George B Bailey
George B. Bailey (he/him) is an associate professor of English, emeritus, in the English department of Columbia College Chicago. He earned a BA in creative writing from Columbia College Chicago, an MA in English from DePaul University, and a PhD from the University of Illinois Chicago.
Bailey is the author of the short story collection Haunted Exiles Back Up on the End (self-published, 2011). His choreopoem, “For the Thirteen,” was adapted by Zebra Crossing and performed at the Theater Building in Chicago. His short fiction and articles have been published in Chicago Works: A New Collection of Chicago Authors’ Best Stories (Morton Press, 2003), New Chicago Stories (City Stoop Press, 1990), West Side Stories (City Stoop Press, 1992), the Chicago Sun-Times, Fra Noi, Newcity, and The Chicago Journal.
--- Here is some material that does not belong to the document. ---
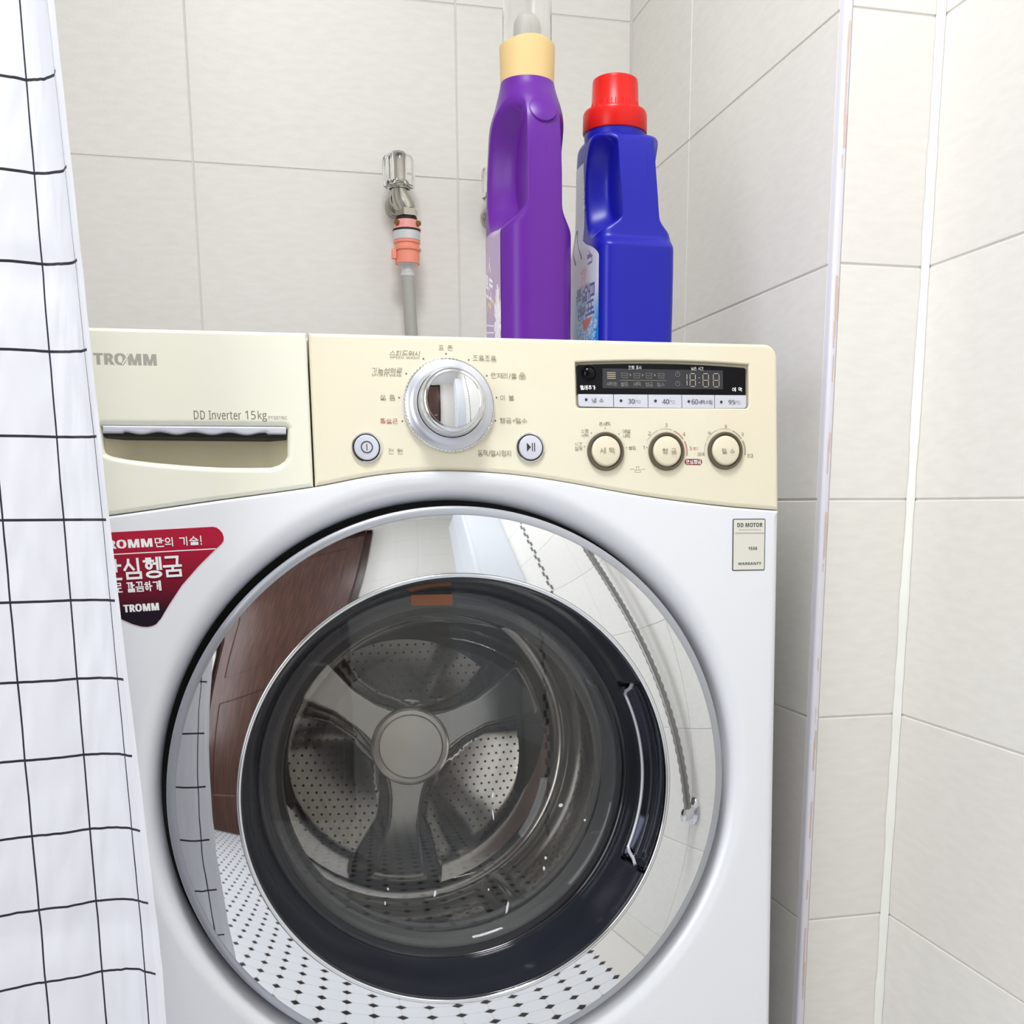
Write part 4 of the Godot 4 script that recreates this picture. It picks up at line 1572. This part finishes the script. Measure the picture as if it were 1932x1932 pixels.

According to Bailey, his poetry explores societal disinvestments in spheres of diminishing humane best practices and argues for celebratory reboots and re-humanization of the human spirit. He works to observe and describe the intentional dehumanizing strictures created and reinforced by profit-motivated cultures, the “conquest” of the American West as an example, with particular attention to Black life in the United States.
Bailey has played in jazz bands and promoted partnerships between school cultures. He delights in staging reenactments in the life of a 9th United States Cavalry corporal to explore the Reconstruction period and the American westward expansion movement.